A K A Riddle Road: No records exist explaining the source of the name of Agatite Avenue, at 4432 North in Chicago. Lots of investigators have tried to define Agatite, with no success. Is it a variant on the mineral known as agate, or the tree called agati, or the component of human teeth called apatite? If you say so.
But if Dan had married Wilhelmina . . . : South of Wheaton is a forest preserve called Danada–a name that’s also on several streets nearby. The land used to be the country estate of grain broker Dan Rice and his wife, Ada, who trained a Kentucky Derby winner there in the early 1960s. The Rices’ Lucky Debonair won the 1965 Run for the Roses.
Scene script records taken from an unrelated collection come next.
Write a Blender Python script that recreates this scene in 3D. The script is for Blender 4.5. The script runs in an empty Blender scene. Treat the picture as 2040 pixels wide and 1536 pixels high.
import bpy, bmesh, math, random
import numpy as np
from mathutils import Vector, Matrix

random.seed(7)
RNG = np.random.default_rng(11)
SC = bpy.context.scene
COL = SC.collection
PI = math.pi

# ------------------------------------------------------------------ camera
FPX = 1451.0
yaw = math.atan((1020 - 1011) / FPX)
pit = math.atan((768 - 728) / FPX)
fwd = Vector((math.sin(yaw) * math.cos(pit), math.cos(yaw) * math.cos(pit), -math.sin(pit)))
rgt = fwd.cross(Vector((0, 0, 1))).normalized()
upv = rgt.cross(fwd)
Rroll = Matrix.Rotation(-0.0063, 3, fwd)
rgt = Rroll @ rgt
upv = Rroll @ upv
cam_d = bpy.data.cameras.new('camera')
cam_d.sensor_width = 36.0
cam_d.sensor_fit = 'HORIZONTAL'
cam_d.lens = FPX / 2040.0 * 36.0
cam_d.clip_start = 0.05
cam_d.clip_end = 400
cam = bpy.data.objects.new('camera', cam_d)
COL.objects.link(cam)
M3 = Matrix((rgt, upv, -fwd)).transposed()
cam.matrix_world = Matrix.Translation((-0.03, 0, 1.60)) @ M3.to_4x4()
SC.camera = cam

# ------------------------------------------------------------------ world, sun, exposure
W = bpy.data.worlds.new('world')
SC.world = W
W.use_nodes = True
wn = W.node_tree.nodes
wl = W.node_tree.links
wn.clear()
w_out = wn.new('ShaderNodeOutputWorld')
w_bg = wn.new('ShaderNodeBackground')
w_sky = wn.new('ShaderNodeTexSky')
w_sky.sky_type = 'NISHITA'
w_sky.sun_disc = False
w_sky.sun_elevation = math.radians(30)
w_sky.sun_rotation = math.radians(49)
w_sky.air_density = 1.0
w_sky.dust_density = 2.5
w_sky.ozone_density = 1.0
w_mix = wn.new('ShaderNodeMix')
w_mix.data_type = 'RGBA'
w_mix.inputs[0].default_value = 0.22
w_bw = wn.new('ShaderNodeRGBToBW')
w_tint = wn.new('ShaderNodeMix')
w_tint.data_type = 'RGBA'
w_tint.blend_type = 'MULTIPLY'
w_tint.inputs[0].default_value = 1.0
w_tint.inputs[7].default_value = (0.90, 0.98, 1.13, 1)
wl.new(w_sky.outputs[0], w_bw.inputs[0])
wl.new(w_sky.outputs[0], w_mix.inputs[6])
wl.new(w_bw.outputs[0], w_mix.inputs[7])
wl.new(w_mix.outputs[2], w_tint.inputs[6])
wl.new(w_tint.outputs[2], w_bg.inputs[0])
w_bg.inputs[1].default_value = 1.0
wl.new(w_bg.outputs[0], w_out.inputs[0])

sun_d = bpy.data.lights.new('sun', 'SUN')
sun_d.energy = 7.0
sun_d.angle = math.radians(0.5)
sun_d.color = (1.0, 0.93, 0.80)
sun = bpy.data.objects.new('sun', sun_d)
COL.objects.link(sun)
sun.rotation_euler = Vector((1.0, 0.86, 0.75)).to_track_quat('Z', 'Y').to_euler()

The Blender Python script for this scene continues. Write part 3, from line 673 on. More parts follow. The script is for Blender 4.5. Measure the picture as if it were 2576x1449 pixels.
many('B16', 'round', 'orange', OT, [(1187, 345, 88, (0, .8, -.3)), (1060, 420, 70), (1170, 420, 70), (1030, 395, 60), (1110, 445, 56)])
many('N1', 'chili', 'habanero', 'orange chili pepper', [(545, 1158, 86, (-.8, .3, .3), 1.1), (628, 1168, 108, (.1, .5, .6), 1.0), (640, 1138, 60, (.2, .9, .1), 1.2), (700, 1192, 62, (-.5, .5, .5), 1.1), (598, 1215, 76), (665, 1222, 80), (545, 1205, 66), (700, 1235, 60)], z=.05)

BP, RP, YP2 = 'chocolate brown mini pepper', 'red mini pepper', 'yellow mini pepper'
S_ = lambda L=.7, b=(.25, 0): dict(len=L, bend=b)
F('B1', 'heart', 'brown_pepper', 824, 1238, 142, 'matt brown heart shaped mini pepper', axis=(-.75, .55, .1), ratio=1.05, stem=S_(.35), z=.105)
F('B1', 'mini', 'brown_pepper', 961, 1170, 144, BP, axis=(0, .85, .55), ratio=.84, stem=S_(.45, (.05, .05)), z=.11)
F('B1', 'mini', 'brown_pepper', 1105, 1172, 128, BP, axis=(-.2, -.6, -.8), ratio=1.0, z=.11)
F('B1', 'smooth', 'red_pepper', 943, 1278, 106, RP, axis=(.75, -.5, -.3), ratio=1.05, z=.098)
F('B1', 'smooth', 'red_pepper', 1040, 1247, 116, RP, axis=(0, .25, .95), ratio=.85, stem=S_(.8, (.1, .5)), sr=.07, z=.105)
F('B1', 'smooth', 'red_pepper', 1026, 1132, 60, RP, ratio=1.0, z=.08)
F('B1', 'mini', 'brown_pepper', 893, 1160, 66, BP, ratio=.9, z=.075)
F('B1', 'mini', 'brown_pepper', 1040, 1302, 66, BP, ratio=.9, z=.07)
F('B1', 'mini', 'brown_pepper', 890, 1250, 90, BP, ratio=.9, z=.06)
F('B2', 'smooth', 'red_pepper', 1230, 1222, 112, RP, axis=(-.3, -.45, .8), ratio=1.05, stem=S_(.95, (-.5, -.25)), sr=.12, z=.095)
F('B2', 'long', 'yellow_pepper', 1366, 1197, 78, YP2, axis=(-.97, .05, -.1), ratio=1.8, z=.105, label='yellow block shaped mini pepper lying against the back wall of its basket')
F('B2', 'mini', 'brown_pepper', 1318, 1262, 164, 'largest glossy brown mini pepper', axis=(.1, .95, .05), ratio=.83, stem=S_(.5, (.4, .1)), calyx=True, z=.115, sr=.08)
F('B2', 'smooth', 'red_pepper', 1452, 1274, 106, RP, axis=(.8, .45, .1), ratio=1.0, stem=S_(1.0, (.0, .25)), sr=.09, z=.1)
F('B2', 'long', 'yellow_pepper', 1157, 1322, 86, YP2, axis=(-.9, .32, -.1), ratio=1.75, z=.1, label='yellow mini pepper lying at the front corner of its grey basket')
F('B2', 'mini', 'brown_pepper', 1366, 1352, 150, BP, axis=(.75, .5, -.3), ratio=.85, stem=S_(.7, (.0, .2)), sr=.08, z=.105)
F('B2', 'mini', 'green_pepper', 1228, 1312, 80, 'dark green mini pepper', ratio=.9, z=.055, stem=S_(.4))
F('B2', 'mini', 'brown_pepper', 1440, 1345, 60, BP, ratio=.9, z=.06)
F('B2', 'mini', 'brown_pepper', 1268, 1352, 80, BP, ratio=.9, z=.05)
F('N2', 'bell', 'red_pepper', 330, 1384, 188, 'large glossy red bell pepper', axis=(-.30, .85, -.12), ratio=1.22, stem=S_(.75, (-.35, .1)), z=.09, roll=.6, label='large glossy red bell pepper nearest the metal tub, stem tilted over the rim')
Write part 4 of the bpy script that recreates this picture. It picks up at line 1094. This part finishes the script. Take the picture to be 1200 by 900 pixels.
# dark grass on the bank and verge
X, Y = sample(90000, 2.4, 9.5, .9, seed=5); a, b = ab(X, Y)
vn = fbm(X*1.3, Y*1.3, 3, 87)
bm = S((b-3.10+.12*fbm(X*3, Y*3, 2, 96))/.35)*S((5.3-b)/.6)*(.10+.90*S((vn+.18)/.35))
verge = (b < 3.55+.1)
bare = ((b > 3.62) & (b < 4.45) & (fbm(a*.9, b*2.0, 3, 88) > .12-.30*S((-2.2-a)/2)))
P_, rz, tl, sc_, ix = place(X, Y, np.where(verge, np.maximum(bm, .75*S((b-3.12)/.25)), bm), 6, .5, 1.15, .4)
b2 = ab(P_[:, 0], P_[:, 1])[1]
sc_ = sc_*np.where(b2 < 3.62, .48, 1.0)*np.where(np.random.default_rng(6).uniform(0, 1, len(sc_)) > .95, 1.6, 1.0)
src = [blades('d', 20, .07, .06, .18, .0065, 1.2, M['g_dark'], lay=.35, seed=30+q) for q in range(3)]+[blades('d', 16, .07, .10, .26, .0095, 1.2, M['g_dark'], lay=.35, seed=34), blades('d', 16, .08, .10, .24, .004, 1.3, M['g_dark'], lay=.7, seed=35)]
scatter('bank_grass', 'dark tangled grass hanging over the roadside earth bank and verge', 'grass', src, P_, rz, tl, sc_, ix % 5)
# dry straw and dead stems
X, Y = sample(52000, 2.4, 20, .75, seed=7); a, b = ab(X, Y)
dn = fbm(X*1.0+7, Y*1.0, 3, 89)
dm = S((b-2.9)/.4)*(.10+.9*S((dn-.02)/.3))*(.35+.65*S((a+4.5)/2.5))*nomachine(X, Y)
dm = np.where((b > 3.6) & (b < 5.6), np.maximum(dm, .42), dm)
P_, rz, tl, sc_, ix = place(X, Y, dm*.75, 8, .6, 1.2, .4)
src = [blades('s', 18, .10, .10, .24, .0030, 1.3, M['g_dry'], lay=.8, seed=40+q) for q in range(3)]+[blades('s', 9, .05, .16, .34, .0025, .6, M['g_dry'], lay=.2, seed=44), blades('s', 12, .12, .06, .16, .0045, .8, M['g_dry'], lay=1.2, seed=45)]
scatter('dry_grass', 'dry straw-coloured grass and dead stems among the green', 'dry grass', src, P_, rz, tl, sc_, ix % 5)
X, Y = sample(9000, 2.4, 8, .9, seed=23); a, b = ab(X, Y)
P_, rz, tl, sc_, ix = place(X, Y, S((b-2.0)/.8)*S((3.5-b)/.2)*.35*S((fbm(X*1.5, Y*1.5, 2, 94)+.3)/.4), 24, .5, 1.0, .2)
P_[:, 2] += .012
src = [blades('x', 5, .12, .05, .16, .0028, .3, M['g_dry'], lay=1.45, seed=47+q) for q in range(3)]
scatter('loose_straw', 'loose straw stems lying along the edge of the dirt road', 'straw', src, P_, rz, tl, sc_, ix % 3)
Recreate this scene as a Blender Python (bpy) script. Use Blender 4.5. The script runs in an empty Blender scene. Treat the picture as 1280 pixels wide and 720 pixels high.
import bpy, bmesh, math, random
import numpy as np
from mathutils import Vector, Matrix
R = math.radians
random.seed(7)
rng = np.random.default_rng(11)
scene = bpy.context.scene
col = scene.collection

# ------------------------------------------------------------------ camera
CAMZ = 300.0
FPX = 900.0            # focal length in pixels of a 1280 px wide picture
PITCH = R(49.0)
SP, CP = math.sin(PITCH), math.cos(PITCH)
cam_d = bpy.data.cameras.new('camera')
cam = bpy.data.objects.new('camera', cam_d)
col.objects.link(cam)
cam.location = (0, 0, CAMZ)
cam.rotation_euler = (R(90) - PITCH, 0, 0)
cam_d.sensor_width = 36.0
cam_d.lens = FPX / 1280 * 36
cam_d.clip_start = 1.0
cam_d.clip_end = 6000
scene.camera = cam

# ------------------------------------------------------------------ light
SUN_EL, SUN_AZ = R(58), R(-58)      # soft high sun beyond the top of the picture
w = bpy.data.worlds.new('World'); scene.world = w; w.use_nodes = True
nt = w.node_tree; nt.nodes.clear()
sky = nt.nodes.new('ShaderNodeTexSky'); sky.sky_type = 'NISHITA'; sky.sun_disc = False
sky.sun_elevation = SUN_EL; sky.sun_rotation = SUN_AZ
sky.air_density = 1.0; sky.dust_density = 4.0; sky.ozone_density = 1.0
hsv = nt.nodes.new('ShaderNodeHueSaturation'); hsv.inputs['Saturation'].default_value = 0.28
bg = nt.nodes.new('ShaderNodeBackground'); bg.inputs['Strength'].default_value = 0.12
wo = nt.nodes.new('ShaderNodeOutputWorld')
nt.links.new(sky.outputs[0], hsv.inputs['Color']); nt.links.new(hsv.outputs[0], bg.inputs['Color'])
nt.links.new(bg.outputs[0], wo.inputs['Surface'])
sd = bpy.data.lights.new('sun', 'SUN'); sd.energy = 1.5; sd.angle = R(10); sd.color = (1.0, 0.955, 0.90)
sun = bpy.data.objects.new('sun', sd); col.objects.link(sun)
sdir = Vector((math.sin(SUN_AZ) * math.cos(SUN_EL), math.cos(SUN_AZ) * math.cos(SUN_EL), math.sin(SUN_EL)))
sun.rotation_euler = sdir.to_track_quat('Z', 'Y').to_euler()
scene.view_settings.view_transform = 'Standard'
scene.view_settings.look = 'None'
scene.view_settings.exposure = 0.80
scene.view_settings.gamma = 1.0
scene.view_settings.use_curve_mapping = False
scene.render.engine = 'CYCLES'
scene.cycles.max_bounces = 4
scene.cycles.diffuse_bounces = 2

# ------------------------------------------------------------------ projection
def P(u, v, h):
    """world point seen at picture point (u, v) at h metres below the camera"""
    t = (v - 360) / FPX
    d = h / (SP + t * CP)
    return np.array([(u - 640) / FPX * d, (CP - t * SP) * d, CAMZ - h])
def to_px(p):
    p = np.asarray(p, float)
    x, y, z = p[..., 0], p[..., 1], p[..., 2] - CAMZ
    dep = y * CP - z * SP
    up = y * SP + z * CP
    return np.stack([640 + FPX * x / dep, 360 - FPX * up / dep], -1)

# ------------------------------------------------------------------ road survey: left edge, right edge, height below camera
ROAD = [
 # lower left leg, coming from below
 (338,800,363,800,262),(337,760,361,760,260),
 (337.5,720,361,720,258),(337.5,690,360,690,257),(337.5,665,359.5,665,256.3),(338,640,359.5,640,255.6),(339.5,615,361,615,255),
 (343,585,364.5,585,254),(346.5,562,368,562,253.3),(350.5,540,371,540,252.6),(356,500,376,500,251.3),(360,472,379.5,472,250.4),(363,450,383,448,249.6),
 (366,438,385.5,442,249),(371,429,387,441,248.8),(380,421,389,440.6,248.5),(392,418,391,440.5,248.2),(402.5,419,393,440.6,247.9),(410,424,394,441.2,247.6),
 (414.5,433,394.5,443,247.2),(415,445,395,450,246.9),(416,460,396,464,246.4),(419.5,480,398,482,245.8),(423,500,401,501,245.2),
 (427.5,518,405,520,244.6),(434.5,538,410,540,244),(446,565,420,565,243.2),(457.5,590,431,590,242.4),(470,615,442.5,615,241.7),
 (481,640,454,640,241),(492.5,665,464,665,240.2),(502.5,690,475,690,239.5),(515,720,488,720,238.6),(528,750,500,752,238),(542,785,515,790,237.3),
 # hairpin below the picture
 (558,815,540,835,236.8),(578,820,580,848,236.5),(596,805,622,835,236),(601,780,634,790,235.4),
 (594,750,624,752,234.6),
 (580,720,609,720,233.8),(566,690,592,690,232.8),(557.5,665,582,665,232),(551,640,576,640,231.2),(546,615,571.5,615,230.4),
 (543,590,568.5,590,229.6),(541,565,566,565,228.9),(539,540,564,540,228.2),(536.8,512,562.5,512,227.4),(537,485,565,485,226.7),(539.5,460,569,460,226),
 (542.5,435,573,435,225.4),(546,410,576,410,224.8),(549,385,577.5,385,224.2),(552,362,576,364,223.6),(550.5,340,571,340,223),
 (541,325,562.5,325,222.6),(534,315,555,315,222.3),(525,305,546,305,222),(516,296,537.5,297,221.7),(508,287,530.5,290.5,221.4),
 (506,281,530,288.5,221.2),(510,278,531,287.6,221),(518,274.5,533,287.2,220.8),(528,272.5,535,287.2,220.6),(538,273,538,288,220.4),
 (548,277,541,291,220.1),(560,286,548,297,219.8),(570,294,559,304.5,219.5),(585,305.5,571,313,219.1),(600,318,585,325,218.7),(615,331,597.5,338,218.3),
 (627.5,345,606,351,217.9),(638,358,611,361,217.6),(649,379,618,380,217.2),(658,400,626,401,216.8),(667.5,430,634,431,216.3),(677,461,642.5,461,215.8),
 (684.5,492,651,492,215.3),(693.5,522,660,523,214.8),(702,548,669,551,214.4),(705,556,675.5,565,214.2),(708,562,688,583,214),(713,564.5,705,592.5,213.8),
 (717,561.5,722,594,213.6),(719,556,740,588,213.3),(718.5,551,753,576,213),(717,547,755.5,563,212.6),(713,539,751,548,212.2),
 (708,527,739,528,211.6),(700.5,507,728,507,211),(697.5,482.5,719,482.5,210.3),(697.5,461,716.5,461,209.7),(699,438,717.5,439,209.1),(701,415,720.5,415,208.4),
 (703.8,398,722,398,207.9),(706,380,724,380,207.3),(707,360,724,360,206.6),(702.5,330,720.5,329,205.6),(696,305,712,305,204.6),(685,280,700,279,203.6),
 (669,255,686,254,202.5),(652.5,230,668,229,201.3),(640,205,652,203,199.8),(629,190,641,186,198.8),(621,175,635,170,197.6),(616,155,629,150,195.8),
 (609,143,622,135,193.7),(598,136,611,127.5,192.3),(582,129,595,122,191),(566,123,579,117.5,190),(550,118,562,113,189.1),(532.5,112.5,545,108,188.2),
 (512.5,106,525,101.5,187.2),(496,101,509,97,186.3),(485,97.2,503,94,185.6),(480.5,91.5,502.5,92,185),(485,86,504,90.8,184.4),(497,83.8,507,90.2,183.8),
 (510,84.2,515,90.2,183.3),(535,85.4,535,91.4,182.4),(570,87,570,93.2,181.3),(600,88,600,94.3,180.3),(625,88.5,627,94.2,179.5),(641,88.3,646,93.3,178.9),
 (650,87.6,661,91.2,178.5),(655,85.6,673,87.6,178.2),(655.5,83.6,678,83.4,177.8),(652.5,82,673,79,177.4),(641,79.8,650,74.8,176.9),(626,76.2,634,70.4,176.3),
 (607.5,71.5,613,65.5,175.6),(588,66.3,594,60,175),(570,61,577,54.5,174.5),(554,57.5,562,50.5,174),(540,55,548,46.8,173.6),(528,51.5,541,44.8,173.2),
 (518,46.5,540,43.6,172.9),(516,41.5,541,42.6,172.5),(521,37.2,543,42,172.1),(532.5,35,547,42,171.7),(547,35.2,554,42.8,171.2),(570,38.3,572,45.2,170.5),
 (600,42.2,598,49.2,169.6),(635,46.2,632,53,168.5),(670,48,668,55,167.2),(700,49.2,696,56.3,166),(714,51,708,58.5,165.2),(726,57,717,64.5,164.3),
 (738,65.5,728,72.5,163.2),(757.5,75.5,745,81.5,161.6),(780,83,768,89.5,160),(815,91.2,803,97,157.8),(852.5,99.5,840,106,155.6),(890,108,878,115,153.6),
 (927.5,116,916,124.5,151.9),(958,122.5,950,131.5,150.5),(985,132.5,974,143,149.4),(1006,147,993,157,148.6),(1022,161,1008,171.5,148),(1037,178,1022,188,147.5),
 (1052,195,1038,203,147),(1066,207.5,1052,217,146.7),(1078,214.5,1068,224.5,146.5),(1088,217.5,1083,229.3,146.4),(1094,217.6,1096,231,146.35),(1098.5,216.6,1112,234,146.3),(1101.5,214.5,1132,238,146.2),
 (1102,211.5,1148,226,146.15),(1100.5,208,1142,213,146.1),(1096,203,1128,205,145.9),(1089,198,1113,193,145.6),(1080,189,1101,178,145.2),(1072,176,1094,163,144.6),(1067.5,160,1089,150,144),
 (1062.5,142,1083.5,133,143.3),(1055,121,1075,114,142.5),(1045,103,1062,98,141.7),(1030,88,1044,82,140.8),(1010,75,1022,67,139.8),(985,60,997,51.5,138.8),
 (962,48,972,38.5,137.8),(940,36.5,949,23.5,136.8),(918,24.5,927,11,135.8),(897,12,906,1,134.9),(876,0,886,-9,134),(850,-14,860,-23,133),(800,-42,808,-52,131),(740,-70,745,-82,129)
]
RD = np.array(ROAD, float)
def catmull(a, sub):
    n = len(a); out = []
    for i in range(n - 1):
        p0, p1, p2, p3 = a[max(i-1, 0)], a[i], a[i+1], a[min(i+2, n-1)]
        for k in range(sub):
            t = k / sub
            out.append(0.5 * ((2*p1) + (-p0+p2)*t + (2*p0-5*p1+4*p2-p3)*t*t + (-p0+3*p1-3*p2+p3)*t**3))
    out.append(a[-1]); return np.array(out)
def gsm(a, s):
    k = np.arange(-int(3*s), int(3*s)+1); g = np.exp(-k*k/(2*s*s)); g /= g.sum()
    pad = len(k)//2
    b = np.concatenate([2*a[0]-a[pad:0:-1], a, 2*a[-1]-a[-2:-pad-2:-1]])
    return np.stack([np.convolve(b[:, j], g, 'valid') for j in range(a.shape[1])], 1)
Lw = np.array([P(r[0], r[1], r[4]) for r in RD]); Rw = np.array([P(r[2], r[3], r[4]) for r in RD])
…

Look both ways: A call to the Field Museum confirms that Northbrook has never been home to caribou, even thousands of years ago. And yet signs in Winchester Lane North, a townhouse development in the suburb announce “Caribou Crossing.” Developer David Hoffman conferred the street’s name, along with Deer Trail Court and Four Winds Lane, as a nod to his favorite ski town–Aspen, Colo.–when building the townhouses from 1988 to 1990.
Could you be a little more specific? Loyola University, always proud of its link to the Catholic Church, named the mammoth new gym on its Rogers Park campus for donor Joseph Gentile.
The classrooms are a hive of activity: Local legend in Glendale Heights says that Queen Bee Elementary School District 16 got its name at the turn of the century when an old-timer recalled that the original school building had once been infested with bees. Getting rid of the pests entailed eliminating their queen.
A city of two tales: Harvey, a south suburb, was named in a compromise. One of the original land owners, Turlington Harvey, wanted to name the budding town Turlington, but others wanted to honor local industrialist Harvey Hopkins. The name Harvey satisfied both camps.